Corruption

Ijok by-election: Khir Toyo arrested and charged for corruption if ACA independent

By Kit

April 18, 2007

Selangor Mentri Besar Datuk Seri Mohd Khir Toyo would have been arrested by the Anti-Corruption Agency (ACA) and charged for corruption in connection with the Ijok by-election in Selangor if the ACA is an independent and professional body.

This is because even before the Ijok by-election nomination tomorrow, money politics to buy votes have started with the announcement by Khir Toyo of RM36 million for various development projects in the Ijok constituency.

Instead, the ACA had acted “blind, deaf and mute” to such money politics and corrupt practices to buy votes in the by-election.

This is what I said in Parliament this evening during the winding-up of the Prime Minister’s Department in the committee stage debate of the 2007 Supplementary Estimates.

Minister in the Prime Minister’s Department, Datuk Nazri Aziz disputed my charges as being unfair to the ACA and openly asked the ACA officers on duty in Parliament to take note of my strictures. I stood my ground.
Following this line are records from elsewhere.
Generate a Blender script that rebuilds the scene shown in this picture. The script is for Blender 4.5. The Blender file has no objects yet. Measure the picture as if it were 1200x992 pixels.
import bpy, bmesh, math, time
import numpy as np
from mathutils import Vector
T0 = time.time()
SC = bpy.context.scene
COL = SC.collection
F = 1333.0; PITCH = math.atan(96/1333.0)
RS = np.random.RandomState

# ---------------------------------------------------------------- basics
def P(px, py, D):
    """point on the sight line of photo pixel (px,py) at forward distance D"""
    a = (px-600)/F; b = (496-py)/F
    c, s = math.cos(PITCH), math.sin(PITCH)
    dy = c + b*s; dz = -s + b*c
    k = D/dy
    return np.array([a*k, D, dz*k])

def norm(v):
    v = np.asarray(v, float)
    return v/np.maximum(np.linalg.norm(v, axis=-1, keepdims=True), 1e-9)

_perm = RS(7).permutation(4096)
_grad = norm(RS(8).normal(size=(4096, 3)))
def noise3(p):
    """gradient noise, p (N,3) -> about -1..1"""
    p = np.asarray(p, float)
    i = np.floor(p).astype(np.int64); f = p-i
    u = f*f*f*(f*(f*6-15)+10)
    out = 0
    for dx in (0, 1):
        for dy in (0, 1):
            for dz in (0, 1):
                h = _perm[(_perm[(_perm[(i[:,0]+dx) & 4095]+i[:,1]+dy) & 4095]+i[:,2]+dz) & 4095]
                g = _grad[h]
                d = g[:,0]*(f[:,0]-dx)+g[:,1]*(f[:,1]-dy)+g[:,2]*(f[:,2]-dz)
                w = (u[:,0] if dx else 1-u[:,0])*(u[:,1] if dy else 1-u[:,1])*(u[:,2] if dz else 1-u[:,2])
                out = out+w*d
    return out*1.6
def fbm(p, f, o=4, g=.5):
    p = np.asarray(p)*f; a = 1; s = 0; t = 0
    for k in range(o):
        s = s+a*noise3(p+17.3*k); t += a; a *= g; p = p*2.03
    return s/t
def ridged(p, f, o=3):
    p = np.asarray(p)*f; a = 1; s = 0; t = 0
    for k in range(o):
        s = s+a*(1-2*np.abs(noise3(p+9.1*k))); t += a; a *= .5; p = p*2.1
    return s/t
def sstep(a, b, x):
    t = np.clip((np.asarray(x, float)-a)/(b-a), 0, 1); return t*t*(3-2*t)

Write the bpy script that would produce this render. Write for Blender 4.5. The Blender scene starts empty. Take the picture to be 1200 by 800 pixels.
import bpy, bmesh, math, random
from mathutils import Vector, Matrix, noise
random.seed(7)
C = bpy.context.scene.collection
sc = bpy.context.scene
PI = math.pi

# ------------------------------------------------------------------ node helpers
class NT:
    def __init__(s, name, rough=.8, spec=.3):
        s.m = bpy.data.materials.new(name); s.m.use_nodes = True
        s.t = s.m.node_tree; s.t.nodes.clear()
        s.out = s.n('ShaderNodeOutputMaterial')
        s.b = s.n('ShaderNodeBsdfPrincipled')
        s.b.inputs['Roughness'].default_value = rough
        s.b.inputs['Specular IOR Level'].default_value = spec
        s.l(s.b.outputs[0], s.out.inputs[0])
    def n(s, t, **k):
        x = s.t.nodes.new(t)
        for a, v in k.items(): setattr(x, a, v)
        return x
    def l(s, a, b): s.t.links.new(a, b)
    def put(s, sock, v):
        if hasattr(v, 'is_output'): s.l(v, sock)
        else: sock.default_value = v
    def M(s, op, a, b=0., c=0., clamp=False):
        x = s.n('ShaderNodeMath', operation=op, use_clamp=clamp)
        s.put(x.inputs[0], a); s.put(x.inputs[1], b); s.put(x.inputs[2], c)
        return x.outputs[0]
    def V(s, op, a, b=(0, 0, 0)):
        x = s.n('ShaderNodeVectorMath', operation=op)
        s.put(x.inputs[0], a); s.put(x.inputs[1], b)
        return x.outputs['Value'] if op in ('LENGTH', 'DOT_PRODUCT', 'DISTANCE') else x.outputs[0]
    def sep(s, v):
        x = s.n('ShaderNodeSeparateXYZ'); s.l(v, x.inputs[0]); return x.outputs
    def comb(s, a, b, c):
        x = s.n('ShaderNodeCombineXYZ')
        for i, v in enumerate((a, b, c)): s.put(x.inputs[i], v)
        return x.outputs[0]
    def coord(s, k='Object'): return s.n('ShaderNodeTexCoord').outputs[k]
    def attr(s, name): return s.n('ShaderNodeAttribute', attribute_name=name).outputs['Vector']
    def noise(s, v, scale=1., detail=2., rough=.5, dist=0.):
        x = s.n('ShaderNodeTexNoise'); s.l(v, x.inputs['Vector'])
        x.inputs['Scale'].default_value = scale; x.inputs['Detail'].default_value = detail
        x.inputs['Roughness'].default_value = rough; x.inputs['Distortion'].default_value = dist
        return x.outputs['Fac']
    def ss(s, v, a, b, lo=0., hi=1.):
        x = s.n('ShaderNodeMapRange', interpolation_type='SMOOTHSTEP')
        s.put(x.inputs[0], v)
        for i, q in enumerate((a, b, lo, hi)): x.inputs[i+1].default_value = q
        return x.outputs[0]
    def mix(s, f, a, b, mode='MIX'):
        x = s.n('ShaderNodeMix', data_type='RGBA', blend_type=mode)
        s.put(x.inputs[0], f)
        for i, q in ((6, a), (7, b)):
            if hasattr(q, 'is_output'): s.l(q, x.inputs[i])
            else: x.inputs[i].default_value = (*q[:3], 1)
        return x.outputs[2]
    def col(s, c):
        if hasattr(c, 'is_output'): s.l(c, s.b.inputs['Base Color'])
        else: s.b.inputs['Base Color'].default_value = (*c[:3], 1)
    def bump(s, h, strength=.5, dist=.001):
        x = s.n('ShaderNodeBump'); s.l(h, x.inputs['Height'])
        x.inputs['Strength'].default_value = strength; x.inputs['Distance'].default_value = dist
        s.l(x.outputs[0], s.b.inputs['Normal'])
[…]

Earlier in my speech, I had expressed shock that Nazri could be “very satisfied” with the corruption situation in the country when after three years of the Abdullah premiership, corruption had got worse, as claimed by former Prime Minister Tun Dr. Mahathir Mohamad as well as testified by international corruption surveys like Transparency International’s annual Corruption Perception Index which saw the country’s ranking falling from No. 37 in 2003 to No. 44 in 2006 and the latest Political and Economic Risks Consultancy (PERC) corruption survey in Asia.

In a written reply on Monday to the Barisan Nasional MP for Lubok Antu on what had been achieved by the government in eradicating corruption, Nazri had said: “Kerajaan amat berpuashati dengan usaha-usaha yang dilaksanakan untuk menghapuskan rasuah di negara ini.”

In his reply, Nazri argued that he was not “mad” as to be “very satisfied” about the decline in the various corruption perception indices for Malaysia, stating that he was equally concerned. He said his “very satisfied” referred to the efforts made to eradicate corruption.

I challenged such perverse illogic, maintaining that when he said he was “very satisfied” with the efforts to fight corruption, it implied being “very satisfied” as well with their outcome — the shocking deterioration of the corruption situation on all fronts.

In my speech, I had reminded Parliament of Abdullah’s promise during the 2004 general election to be modern-day Justice Bao to eradicate corruption and spoke in Mandarin the first two sentences of the Justice Bao TV series theme song. I rendered a rough translation in Bahasa Malaysia – “There is a Justice Bao in Kai Feng, Iron-Faced to differentiate between right and wrong”!

I asked where is Justice Bao in Malaysia after more than three years of Abdullah as PM – when in fact, there are also none of the lieutenants of Justice Bao to carry out his mission of justice and integrity!